-------- Supplied information
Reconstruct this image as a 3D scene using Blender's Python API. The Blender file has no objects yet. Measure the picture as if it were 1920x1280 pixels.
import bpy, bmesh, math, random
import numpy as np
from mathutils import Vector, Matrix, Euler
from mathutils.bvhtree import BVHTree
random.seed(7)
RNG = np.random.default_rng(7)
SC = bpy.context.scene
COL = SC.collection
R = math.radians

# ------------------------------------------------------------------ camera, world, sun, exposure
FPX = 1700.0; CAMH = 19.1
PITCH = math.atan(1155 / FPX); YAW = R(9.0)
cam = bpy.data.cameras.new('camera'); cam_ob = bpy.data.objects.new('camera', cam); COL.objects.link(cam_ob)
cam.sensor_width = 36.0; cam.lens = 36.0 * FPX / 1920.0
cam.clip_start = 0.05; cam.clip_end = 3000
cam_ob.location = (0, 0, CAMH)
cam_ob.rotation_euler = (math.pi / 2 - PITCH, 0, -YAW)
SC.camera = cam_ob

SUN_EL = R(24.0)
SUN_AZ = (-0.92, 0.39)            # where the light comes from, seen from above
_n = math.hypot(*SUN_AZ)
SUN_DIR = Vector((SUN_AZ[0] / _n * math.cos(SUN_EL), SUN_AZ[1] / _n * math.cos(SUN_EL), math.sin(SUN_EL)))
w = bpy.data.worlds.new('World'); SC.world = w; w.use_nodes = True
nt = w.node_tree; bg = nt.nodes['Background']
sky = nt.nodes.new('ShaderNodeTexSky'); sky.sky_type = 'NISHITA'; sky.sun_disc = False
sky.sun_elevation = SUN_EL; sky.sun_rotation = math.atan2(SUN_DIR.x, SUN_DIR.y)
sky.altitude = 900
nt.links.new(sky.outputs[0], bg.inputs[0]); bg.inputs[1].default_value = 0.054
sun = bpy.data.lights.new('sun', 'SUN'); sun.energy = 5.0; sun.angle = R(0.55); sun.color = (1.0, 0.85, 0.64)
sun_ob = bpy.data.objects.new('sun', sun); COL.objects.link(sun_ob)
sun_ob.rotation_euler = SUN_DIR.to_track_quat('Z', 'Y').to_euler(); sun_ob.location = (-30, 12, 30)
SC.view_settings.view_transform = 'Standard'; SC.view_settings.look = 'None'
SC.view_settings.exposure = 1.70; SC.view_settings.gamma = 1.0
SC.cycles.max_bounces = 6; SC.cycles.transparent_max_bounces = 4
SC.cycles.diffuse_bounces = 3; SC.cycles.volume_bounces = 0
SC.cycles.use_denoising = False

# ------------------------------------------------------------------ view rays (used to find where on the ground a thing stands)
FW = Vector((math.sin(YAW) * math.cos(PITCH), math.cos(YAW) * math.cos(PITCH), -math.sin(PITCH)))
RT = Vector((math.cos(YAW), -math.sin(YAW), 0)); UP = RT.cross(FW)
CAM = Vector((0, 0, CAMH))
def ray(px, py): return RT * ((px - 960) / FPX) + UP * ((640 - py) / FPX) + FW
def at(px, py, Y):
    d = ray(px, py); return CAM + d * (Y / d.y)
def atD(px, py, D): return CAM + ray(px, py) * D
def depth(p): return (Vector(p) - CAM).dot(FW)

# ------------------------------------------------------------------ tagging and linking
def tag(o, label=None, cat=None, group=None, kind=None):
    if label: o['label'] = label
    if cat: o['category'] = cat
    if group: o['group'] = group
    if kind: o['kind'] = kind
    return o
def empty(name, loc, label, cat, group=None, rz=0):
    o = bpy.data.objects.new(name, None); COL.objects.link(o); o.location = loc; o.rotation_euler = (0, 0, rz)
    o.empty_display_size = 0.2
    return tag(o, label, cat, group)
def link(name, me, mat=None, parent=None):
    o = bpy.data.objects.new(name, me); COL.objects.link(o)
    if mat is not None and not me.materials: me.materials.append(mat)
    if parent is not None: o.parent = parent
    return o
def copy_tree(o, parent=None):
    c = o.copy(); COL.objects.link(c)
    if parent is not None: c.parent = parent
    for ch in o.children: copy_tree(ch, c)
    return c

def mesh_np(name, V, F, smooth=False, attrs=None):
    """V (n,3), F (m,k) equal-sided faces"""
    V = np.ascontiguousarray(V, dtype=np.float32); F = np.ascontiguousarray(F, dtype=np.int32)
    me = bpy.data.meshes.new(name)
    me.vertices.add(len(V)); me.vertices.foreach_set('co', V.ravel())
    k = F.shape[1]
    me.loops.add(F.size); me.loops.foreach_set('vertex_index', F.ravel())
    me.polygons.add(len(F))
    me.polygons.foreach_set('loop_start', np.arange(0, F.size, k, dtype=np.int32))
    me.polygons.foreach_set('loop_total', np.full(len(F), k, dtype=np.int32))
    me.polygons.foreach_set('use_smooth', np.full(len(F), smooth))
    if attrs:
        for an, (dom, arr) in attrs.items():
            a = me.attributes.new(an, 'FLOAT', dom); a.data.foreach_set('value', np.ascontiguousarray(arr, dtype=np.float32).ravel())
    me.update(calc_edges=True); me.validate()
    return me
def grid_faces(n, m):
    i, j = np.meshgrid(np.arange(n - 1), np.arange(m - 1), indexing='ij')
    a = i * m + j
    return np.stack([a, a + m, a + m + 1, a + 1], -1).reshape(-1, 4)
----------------
### Do this
Beginning at the top of the data, please return every line until and including the line containing "R = math.radians", copied exactly, and nothing past it.

### Task answer
Reconstruct this image as a 3D scene using Blender's Python API. The Blender file has no objects yet. Measure the picture as if it were 1920x1280 pixels.
import bpy, bmesh, math, random
import numpy as np
from mathutils import Vector, Matrix, Euler
from mathutils.bvhtree import BVHTree
random.seed(7)
RNG = np.random.default_rng(7)
SC = bpy.context.scene
COL = SC.collection
R = math.radians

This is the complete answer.